また監督の描くアクションも見せ方に新味があってよい。

警察の追跡に氷上をバイクで走り去るリスベット。
プログラムとリスベットを追うNSAのニーダムは、
位置測位情報をもとに屋内の目標をスマートガンで狙撃する。*2
毛色の違う内容が新鮮だ。*3

プログラムの鍵を握る少年アウグストのために、
わざわざランボルギーニを逃走車両へ選び出すリスベットなど交流部分も上手い。

“黒ずくめ”のリスベットにたいし、
彼女の妹のカミラは“赤づくめ”と色彩を意識した美術も鮮烈だ。

でも、やっぱり第1部を完結できなかった続編にケチは付く。

「途中経過がわからないから続編はいいや」「演者が一緒ではない」
と“ユーザーの興味が鈍る”のは当たり前で、*4
人気IPでも興収だけ見れば不評が予想以上だったことがわかる。

単体で見た場合、映画の出来は決して悪くない。

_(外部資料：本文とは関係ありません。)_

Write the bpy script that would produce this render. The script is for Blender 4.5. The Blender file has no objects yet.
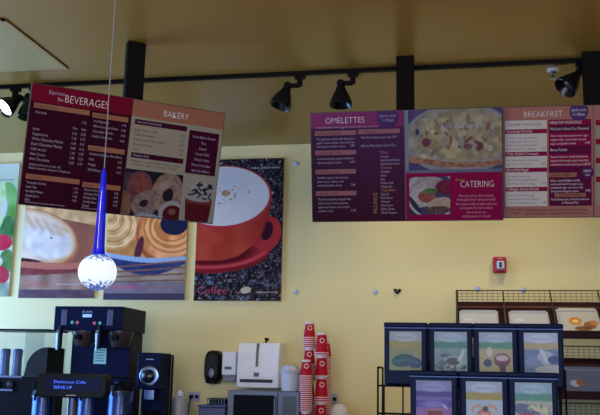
import bpy, bmesh, math, random
import numpy as np
from mathutils import Vector, Matrix

random.seed(7)
RNG = np.random.RandomState(7)
S = bpy.context.scene
COL = S.collection

# ------------------------------------------------------------------ camera
EYE = Vector((0, 0, 1.3))
FPX = 870.0
_p, _r, _y = math.radians(11.0), math.radians(1.2), math.radians(11.1)
Fv = Vector((-math.sin(_y)*math.cos(_p), math.cos(_y)*math.cos(_p), math.sin(_p)))
R0 = Vector((math.cos(_y), math.sin(_y), 0)); U0 = R0.cross(Fv)
Uv = U0*math.cos(_r) - R0*math.sin(_r)
Rv = R0*math.cos(_r) + U0*math.sin(_r)
cd = bpy.data.cameras.new('camera'); cam = bpy.data.objects.new('camera', cd); COL.objects.link(cam)
cd.sensor_width = 36; cd.lens = FPX/600*36; cd.clip_start = 0.05
cam.matrix_world = Matrix(((Rv.x, Uv.x, -Fv.x, EYE.x), (Rv.y, Uv.y, -Fv.y, EYE.y), (Rv.z, Uv.z, -Fv.z, EYE.z), (0, 0, 0, 1)))
S.camera = cam

def ray(x, y): return Fv + Rv*((x-300)/FPX) + Uv*((207.5-y)/FPX)
def hit(x, y, ax, v):
    d = ray(x, y); return EYE + d*((v-EYE[ax])/d[ax])
def hY(x, y, Y): return hit(x, y, 1, Y)
def hZ(x, y, Z): return hit(x, y, 2, Z)

# ------------------------------------------------------------------ materials
def lin(c):
    return tuple(((v/255)/12.92 if v/255 <= .04045 else ((v/255+.055)/1.055)**2.4) for v in c)
MATS = {}
def mat(name, col=(128, 128, 128), rough=.5, metal=0, emit=None, es=1, var=.06, scale=20, bump=0, trans=0, alpha=1, spec=.5, ior=1.45):
    if name in MATS: return MATS[name]
    m = bpy.data.materials.new(name); m.use_nodes = True; nt = m.node_tree; b = nt.nodes['Principled BSDF']
    c = lin(col)
    b.inputs['Roughness'].default_value = rough; b.inputs['Metallic'].default_value = metal
    b.inputs['Specular IOR Level'].default_value = spec; b.inputs['IOR'].default_value = ior
    b.inputs['Transmission Weight'].default_value = trans; b.inputs['Alpha'].default_value = alpha
    tc = nt.nodes.new('ShaderNodeTexCoord'); nz = nt.nodes.new('ShaderNodeTexNoise'); nz.inputs['Scale'].default_value = scale
    nz.inputs['Detail'].default_value = 4
    nt.links.new(tc.outputs['Object'], nz.inputs['Vector'])
    rp = nt.nodes.new('ShaderNodeMix'); rp.data_type = 'RGBA'
    rp.inputs[6].default_value = (*[v*(1-var) for v in c], 1); rp.inputs[7].default_value = (*[min(1, v*(1+var)) for v in c], 1)
    nt.links.new(nz.outputs['Fac'], rp.inputs[0]); nt.links.new(rp.outputs[2], b.inputs['Base Color'])
    if bump:
        bp = nt.nodes.new('ShaderNodeBump'); bp.inputs['Strength'].default_value = bump; bp.inputs['Distance'].default_value = .004
        nt.links.new(nz.outputs['Fac'], bp.inputs['Height']); nt.links.new(bp.outputs['Normal'], b.inputs['Normal'])
    if emit:
        b.inputs['Emission Color'].default_value = (*lin(emit), 1); b.inputs['Emission Strength'].default_value = es
    MATS[name] = m; return m
def print_mat(name, rough=.35):
    if name in MATS: return MATS[name]
    m = bpy.data.materials.new(name); m.use_nodes = True; nt = m.node_tree; b = nt.nodes['Principled BSDF']
    a = nt.nodes.new('ShaderNodeVertexColor'); a.layer_name = 'ink'
    nt.links.new(a.outputs['Color'], b.inputs['Base Color']); b.inputs['Roughness'].default_value = rough
    b.inputs['Specular IOR Level'].default_value = .3
    MATS[name] = m; return m

BLK = mat('black_metal', (8, 6, 9), .5, spec=.1)
BLKP = mat('black_plastic', (7, 8, 18), .4, spec=.1)
POST = mat('post_paint', (9, 5, 6), .8, spec=.15)
NAVY = mat('dark_enamel', (8, 16, 50), .4, spec=.08)
STEEL = mat('brushed_steel', (170, 172, 178), .32, .9)
CHROME = mat('chrome', (120, 132, 168), .25, 1)
WHITE = mat('white_plastic', (226, 228, 244), .4)
GREY = mat('grey_plastic', (120, 124, 140), .45)

# ------------------------------------------------------------------ mesh builder
class MB:
    def __init__(s): s.v = []; s.f = []
    def add(s, vs, fs):
        o = len(s.v); s.v += [Vector(v) for v in vs]; s.f += [tuple(i+o for i in f) for f in fs]; return s
    def hexa(s, P):  # 8 points: 4 back, 4 front, both loops in same order
        return s.add(P, [(0, 3, 2, 1), (4, 5, 6, 7), (0, 1, 5, 4), (1, 2, 6, 5), (2, 3, 7, 6), (3, 0, 4, 7)])
    def box(s, x0, x1, y0, y1, z0, z1):
        return s.hexa([(x0, y0, z0), (x1, y0, z0), (x1, y1, z0), (x0, y1, z0), (x0, y0, z1), (x1, y0, z1), (x1, y1, z1), (x0, y1, z1)])
    def cone(s, p0, p1, r0, r1, n=16, caps=True):
        p0, p1 = Vector(p0), Vector(p1); d = (p1-p0).normalized()
        a = d.orthogonal().normalized(); b = d.cross(a); vs = []
        for p, r in ((p0, r0), (p1, r1)):
            for i in range(n):
                t = 2*math.pi*i/n; vs.append(p+(a*math.cos(t)+b*math.sin(t))*r)
        fs = [(i, (i+1) % n, n+(i+1) % n, n+i) for i in range(n)]
        if caps: fs += [tuple(range(n))[::-1], tuple(range(n, 2*n))]
        return s.add(vs, fs)
    def lathe(s, o, d, prof, n=20):
        o = Vector(o); d = Vector(d).normalized(); a = d.orthogonal().normalized(); b = d.cross(a); vs = []; fs = []
        for (r, h) in prof:
            for i in range(n):
                t = 2*math.pi*i/n; vs.append(o+d*h+(a*math.cos(t)+b*math.sin(t))*max(r, 1e-4))
        for k in range(len(prof)-1):
            for i in range(n):
                fs.append((k*n+i, k*n+(i+1) % n, (k+1)*n+(i+1) % n, (k+1)*n+i))
        return s.add(vs, fs)
    def tube(s, pts, r, n=8):
        for i in range(len(pts)-1): s.cone(pts[i], pts[i+1], r, r, n)
        return s
    def prism(s, pts, off):  # polygon extruded by vector off
        n = len(pts); pts = [Vector(p) for p in pts]; off = Vector(off)
        return s.add(pts+[p+off for p in pts], [tuple(range(n))[::-1], tuple(range(n, 2*n))]+[(i, (i+1) % n, n+(i+1) % n, n+i) for i in range(n)])
    def build(s, name, m, parent=None, smooth=False, bevel=0, kind=None, seg=2):
        base = Vector((0, 0, 0)); q = parent
        while q is not None: base += q.location; q = q.parent
        me = bpy.data.meshes.new(name)
        me.from_pydata([tuple(v-base) for v in s.v], [], s.f); me.update()
        bm = bmesh.new(); bm.from_mesh(me); bmesh.ops.recalc_face_normals(bm, faces=bm.faces)
        bm.to_mesh(me); bm.free()
        me.materials.append(m)
        if smooth:
            for p in me.polygons: p.use_smooth = True
            try: me.set_sharp_from_angle(angle=math.radians(40))
            except Exception: pass
        o = bpy.data.objects.new(name, me); COL.objects.link(o)
        if parent is not None: o.parent = parent
        if bevel:
            b = o.modifiers.new('bevel', 'BEVEL'); b.width = bevel; b.segments = seg; b.limit_method = 'ANGLE'
        if kind: o['kind'] = kind
        return o

def tag(o, label, cat, group=None):
    o['label'] = label; o['category'] = cat
    if group: o['group'] = group
    return o
def thing(name, loc, label, cat, group=None):
    o = bpy.data.objects.new(name, None); COL.objects.link(o); o.location = loc; o.empty_display_size = .05
    return tag(o, label, cat, group)
def struct(name, mb, m, **k):
    o = mb.build(name, m, **k); o['kind'] = 'structure'; return o
def box(*a): return MB().box(*a)

class Fr:
    """flat frame: a to the right, b down, c out towards the room"""
    def __init__(s, o, ux, uy, w, h):
        s.o = Vector(o); s.ux = Vector(ux).normalized(); s.uy = Vector(uy).normalized(); s.w = w; s.h = h
        s.n = s.uy.cross(s.ux).normalized()
        # for ux=+X, uy=-Z the cross product is -Y (towards the room)
        if s.n.y > 0: s.n = -s.n
    def P(s, a, b, c=0): return s.o+s.ux*a+s.uy*b+s.n*c
    def U(s, p, q, c=0): return s.P(p*s.w, q*s.h, c)
    def slab(s, mb, a0, a1, b0, b1, c0, c1):
        return mb.hexa([s.P(a0, b0, c0), s.P(a1, b0, c0), s.P(a1, b1, c0), s.P(a0, b1, c0), s.P(a0, b0, c1), s.P(a1, b0, c1), s.P(a1, b1, c1), s.P(a0, b1, c1)])
    def rect(s, mb, p0, p1, q0, q1, c):   # thin printed block, unit coordinates
        return s.slab(mb, p0*s.w, p1*s.w, q0*s.h, q1*s.h, 0, c)
    def sub(s, p0, p1, q0, q1, c=0):
        return Fr(s.U(p0, q0, c), s.ux, s.uy, (p1-p0)*s.w, (q1-q0)*s.h)

def text_mb(fr, items, c, mb=None):
    """items: (string, p, q of the baseline, cap height in q units, width in p units or None, align, rot)"""
    mb = mb or MB()
    for it in items:
        st, p, q, hq = it[:4]; wp = it[4] if len(it) > 4 else None; al = it[5] if len(it) > 5 else 'L'; rot = it[6] if len(it) > 6 else 0
        cu = bpy.data.curves.new('t', 'FONT'); cu.body = st; cu.size = 1; cu.resolution_u = 2; cu.offset = -.006 if hq < .05 else -.016
        ob = bpy.data.objects.new('t', cu); COL.objects.link(ob)
        bpy.context.view_layer.update()
        me = bpy.data.meshes.new_from_object(ob.evaluated_get(bpy.context.evaluated_depsgraph_get()))
        if len(me.vertices):
            xs = [v.co.x for v in me.vertices]; x0, x1 = min(xs), max(xs)
            sy = hq*fr.h/.72; sx = sy*.8
            if wp and wp > 0: sx = wp*fr.w/(x1-x0)
            elif wp: sx = min(sx, -wp*fr.w/(x1-x0))
            W = (x1-x0)*sx; off = {'L': 0, 'C': -W/2, 'R': -W}[al]
            vs = []
            for v in me.vertices:
                a = (v.co.x-x0)*sx+off; b = -v.co.y*sy
                if rot: a, b = b, -a
                vs.append(fr.P(p*fr.w+a, q*fr.h+b, c))
            mb.add(vs, [tuple(f.vertices) for f in me.polygons])
        bpy.data.objects.remove(ob); bpy.data.curves.remove(cu); bpy.data.meshes.remove(me)
    return mb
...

ゆえに残念である。


※1 2009年版のミカエル・ブルムクヴィストはダニエル・クレイグ。リスベット・サランデルはルーニー・マーラであった。旧作の興行は十分だったし、映画の出来も好評だったが、続編の企画は2013年に権利・脚本の費用問題で頓挫。2015年にソニーは小説第4作目(本作)をもって「ミレニアム」のフランチャイズをリブートするのを発表する。前作キャストとの契約は終了した。

※2 SFめいているがこれは現実の技術だ。“スマートガン”は武器自身がデジタル制御で環境情報を判断し射手をサポートする。射手は引き金を引く決断をするだけだ。

※3 リスベットがハッキングする手法も現実に着地している。たとえば相手の無線機器が出す無線をハブ(中継)するためスマートフォンを持ち込ませるなどがある。

※4 「途中経過を無視して現在作品が展開している地点を描く」「シリーズとシリーズの間隔が開き過ぎる」の問題へ消費者は予想以上にシビアだ。“成功したIP”の続編を大事にしたい制作の気持は理解できるが、作品以外の調整や金銭の取り分で出足が停滞しているあいだに、買い手の熱量は落ちて冷める。続編の頃合や作品づくりに最良の条件を判断できることは、一種、制作の力量だ。